Data provided:
====
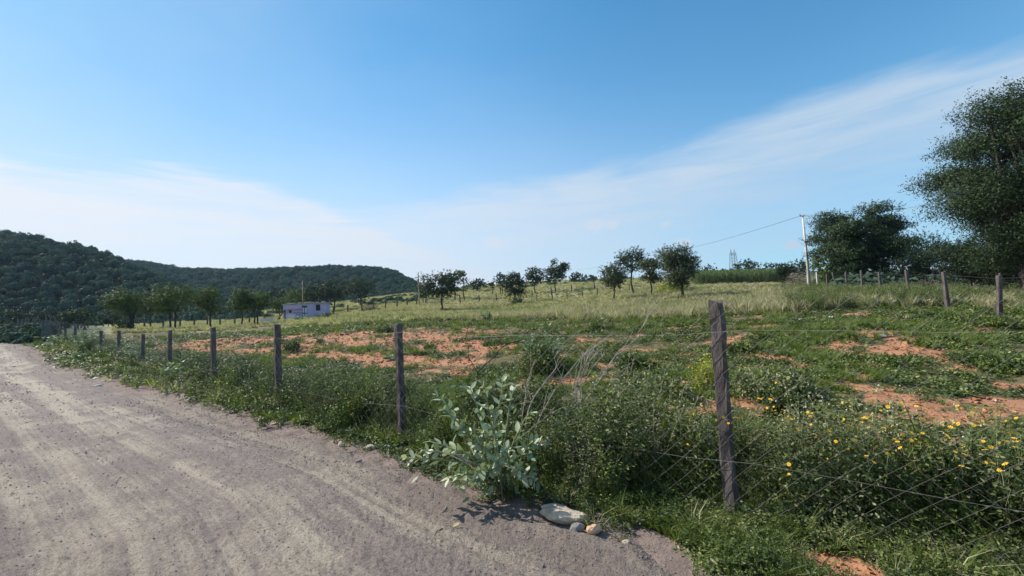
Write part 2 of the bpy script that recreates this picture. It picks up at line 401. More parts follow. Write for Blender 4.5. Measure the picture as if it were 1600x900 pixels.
====
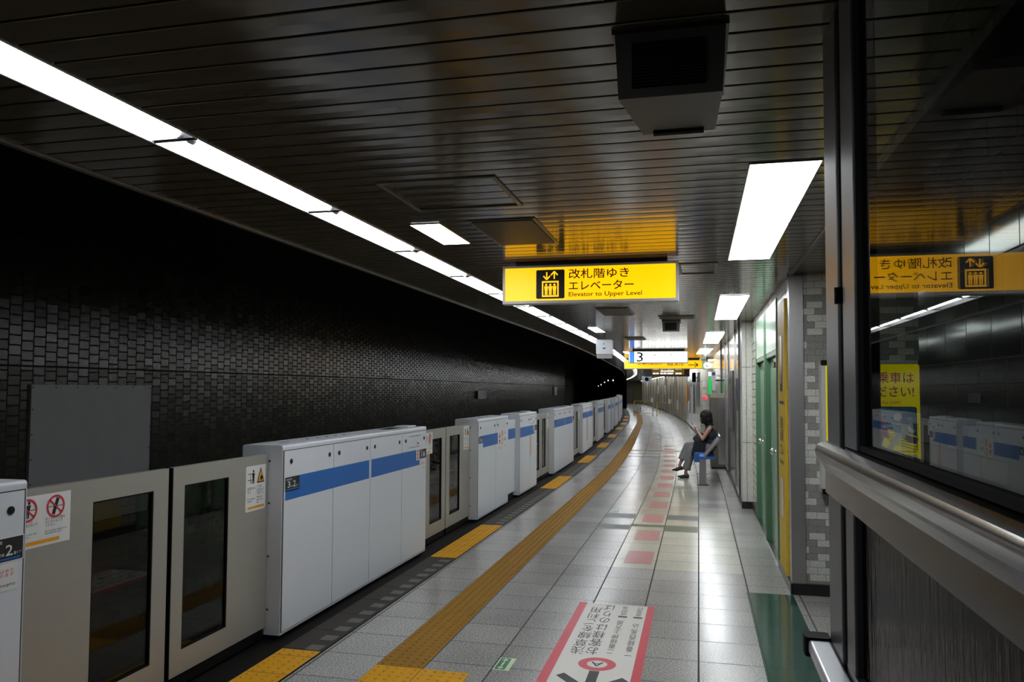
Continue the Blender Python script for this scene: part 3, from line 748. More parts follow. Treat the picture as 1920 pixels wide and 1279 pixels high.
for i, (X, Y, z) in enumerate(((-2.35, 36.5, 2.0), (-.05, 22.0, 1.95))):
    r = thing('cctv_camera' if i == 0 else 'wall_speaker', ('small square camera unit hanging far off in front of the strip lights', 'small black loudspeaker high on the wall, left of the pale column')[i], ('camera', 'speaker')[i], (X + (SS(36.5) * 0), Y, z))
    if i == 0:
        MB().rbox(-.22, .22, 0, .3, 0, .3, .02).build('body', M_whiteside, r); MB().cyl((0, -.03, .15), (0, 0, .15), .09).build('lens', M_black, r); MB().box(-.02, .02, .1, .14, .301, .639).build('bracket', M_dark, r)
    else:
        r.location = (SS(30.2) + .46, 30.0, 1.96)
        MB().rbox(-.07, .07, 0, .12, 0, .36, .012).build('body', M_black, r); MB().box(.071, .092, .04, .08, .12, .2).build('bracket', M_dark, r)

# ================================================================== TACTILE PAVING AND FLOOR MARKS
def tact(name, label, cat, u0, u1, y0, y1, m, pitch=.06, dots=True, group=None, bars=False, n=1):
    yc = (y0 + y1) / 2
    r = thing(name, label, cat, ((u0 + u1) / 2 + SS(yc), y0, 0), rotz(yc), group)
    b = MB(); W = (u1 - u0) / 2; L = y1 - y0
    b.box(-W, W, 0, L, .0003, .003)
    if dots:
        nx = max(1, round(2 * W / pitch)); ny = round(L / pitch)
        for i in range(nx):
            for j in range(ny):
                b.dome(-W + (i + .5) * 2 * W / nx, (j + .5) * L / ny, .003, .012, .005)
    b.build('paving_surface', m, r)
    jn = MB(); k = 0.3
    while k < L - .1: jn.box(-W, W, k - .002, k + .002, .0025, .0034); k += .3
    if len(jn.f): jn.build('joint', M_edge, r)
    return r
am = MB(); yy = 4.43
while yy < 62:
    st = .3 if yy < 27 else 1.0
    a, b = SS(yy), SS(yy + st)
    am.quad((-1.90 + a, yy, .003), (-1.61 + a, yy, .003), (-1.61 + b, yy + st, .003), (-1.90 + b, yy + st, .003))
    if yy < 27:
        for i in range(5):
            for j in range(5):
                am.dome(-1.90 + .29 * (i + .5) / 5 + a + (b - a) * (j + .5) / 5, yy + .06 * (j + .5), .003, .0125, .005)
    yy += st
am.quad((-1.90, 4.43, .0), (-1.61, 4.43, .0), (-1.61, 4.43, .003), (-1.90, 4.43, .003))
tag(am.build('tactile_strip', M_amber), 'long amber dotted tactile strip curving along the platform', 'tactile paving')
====
Short exercise: Repeat, character for character, the lines of the material above from the line with "Continue the Blender" through the line with "0, .36, .012).build('body', M_black, r);".

Task output:
Continue the Blender Python script for this scene: part 3, from line 748. More parts follow. Treat the picture as 1920 pixels wide and 1279 pixels high.
for i, (X, Y, z) in enumerate(((-2.35, 36.5, 2.0), (-.05, 22.0, 1.95))):
    r = thing('cctv_camera' if i == 0 else 'wall_speaker', ('small square camera unit hanging far off in front of the strip lights', 'small black loudspeaker high on the wall, left of the pale column')[i], ('camera', 'speaker')[i], (X + (SS(36.5) * 0), Y, z))
    if i == 0:
        MB().rbox(-.22, .22, 0, .3, 0, .3, .02).build('body', M_whiteside, r); MB().cyl((0, -.03, .15), (0, 0, .15), .09).build('lens', M_black, r); MB().box(-.02, .02, .1, .14, .301, .639).build('bracket', M_dark, r)
    else:
        r.location = (SS(30.2) + .46, 30.0, 1.96)
        MB().rbox(-.07, .07, 0, .12, 0, .36, .012).build('body', M_black, r); MB().box(.071, .092, .04, .08, .12, .2).build('bracket', M_dark, r)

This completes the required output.